Was it a lot of work? Always. Did I enjoy every part of the job? No! How can you like every part of a job? For me, it was always hard in deciding what not to develop. You can’t bring every feature you think to life because you’ve always got a ship date coming or your team isn’t 50,000 people large. I’d always want to do everything and get it shipped right now, but things just don’t work like that. But did I enjoy spending over a decade working on features for games and gamers? Bet your ass I did. Through it all I tried to remember just how hard it is to leave fingerprints on an industry that is dynamic as gaming, but at Xbox it was something we were able to do on a regular basis. I was always very aware at how… rare it was to get a chance to work in such in a unique part of the gaming industry and its history.

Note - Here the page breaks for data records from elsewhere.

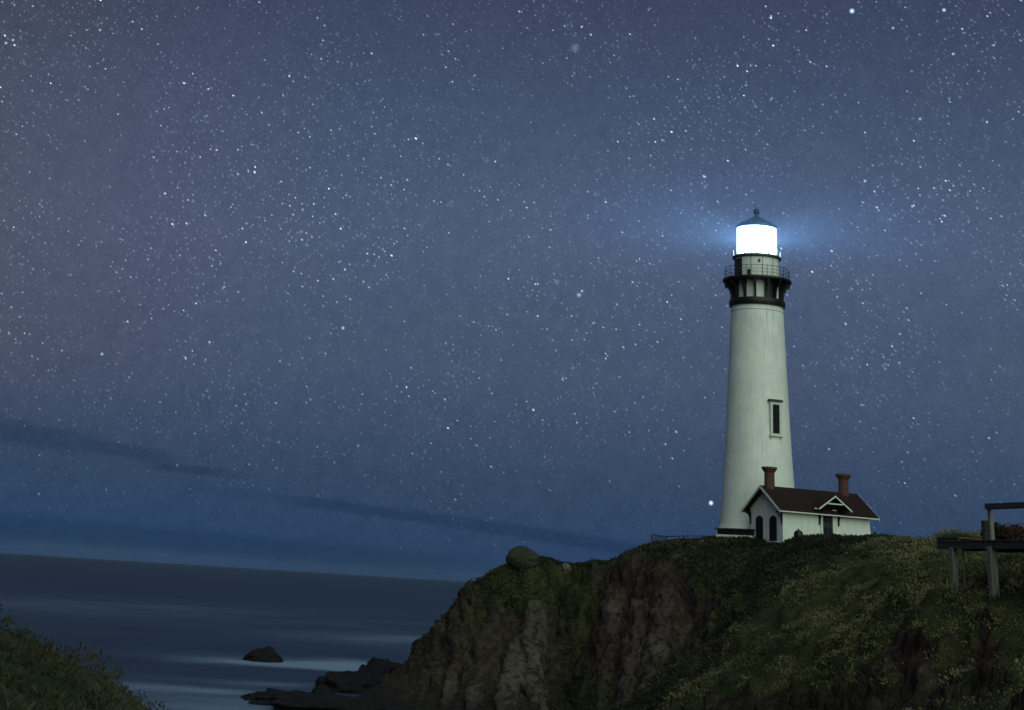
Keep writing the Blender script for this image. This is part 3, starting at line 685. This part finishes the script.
# gable: shutters/windows, brackets, pendant
for (xa, xb) in ((755.6, 764), (769.2, 777.6)):
    y1 = on_gable(xb, 525)[0]; y0 = on_gable(xa, 525)[0]; zt = on_gable((xa+xb)/2, 515.5)[1]; zb = .15
    yc = (y0+y1)/2; hw = abs(y0-y1)/2; hw = min(hw, .62)
    def arch(o_, zt_, zb_, hw_): return [(o_, yc-hw_, zb_), (o_, yc+hw_, zb_), (o_, yc+hw_, zt_-.3), (o_, yc+hw_*.55, zt_-.08), (o_, yc, zt_), (o_, yc-hw_*.55, zt_-.08), (o_, yc-hw_, zt_-.3)]
    wn = MB().poly(arch(-.06, zt, zb, hw), (.10, 0, 0)).build('window', M_dark, house)
    mb = MB()
    for s_ in (-1, 1): mb.box((-.075, yc+s_*(hw-.05), (zb+zt-.3)/2), (.03, .09, zt-.3-zb))
    mb.box((-.075, yc, (zb+zt-.1)/2), (.03, .05, zt-.2-zb)); mb.build('frame', simple('blue_black_frame', (.012, .016, .03), (.02, .026, .045), 4, .5), wn)
    MB().box((-.1, yc, zb-.03), (.2, hw*2+.2, .08)).build('sill', M_trim, wn)
def brace(x0, y0, dx, dy, name='bracket'):
    mb = MB(); zt = ze+.0
    o_ = Vector((x0, y0, 0)); d = Vector((dx, dy, 0))
    mb.bar(o_+Vector((0, 0, zt-1.15)), o_+Vector((0, 0, zt+.02)), .12)
    mb.bar(o_+Vector((0, 0, zt-.05)), o_+d+Vector((0, 0, zt-.05)), .10)
    prev = o_+Vector((0, 0, zt-1.05))
    for i in range(1, 7):
        u = i/6; q = o_+d*(u**1.8)*.92+Vector((0, 0, zt-1.05+.95*math.sin(u*math.pi/2))); mb.bar(prev, q, .09, up=(dy, -dx, .01)); prev = q
    return mb.build(name, M_dark, house)
brace(-.06, .1, -og+.1, 0); brace(-.06, Wd-.1, -og+.1, 0); brace(.1, Wd+.06, 0, oe-.05)
MB().box((-.68, Wd/2, zr-.45), (.09, .09, .75)).box((-.68, Wd/2, zr-.62), (.07, 1.0, .08)).build('pendant', M_dark, house)
# entrance on the long wall: door, jamb, gabled hood on curved braces
xa = on_front(822.5, 522)[0]; xb = on_front(832, 522)[0]; dtop = on_front(827, 511.5)[1]
door = MB().box(((xa+xb)/2, -.04, dtop/2), (xb-xa, .1, dtop), bev=.01).build('door', simple('door_paint', (.012, .013, .014), (.028, .028, .026), 4, .5), house)
MB().box((xb-.12, -.12, 1.15), (.05, .07, .16)).build('handle', M_iron2, door)
for q in range(2):
    for r_i in range(3): MB().box((xa+(xb-xa)*(.28+.44*q), -.10, .5+r_i*.82*dtop/2.7), ((xb-xa)*.32, .025, .6)).build('panel', M_dark, door)
MB().box((xb+.28, -.05, dtop/2+.1), (.50, .12, dtop+.2)).box((xa-.13, -.05, dtop/2+.1), (.22, .12, dtop+.2)).build('door_frame', M_trim, house)
po = 1.15
x0, zf0 = on_front(819, 509, po); x1, zf1 = on_front(852, 510.5, po); xm, zm = on_front(835.7, 496.5, po)
zf = (zf0+zf1)/2; xm = (x0+x1)/2
hood = MB()
for (xe) in (x0, x1): hood.poly([(xe, -po, zf), (xm, -po, zm), (xm, -po, zm+.1), (xe, -po, zf+.1)], (0, po+1.6, 0))
hd = hood.build('entrance_hood', M_shing, house)
hb = MB()
for (xe) in (x0, x1): hb.poly([(xe, -po-.06, zf-.14), (xm, -po-.06, zm-.08), (xm, -po-.06, zm+.08), (xe, -po-.06, zf+.02)], (0, .05, 0))
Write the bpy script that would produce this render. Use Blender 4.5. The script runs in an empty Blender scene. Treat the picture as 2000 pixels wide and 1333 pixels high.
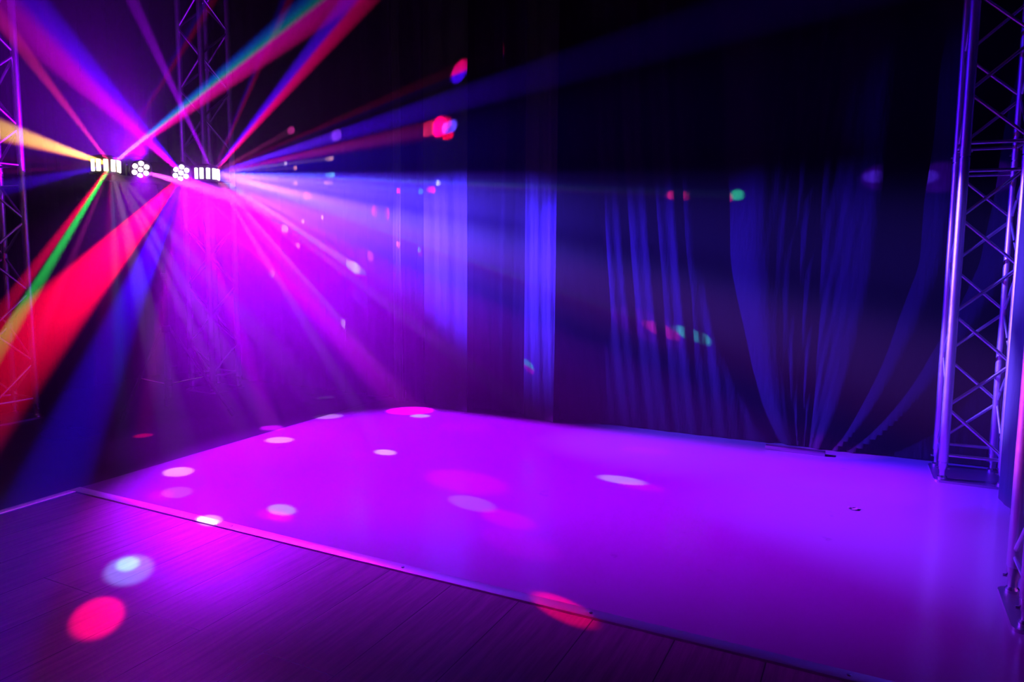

And through it all, the watermarks and badges called out our achievements and contributions with each new release. Through the 56 days in a row, the years of console bring ups, the half of a decade spent working to animate virtual characters on a screen, all the feedback from the super passionate fans that like (or love or hate or berate) what we would bring to market every month… through it all, was getting a new badge the only thing that kept me going? No, but I knew that when I got one, it a chance to stand with my teammates and say, “Yes, I did that and I’m proud of it” – it’s something that I hope Team Xbox always does no matter what the future brings to the console.

To the self-centered, obnoxious entitled mammals that cannot fathom what this tiny little circle of artistically arranged pixels means to the team and can only focus on “WHAT ABOUT ME?” I’ve many passionate things I could say but choose not to but I will remind anyone that’s curious: if you really want to have shot at getting a badge on your profile, Microsoft is always hiring.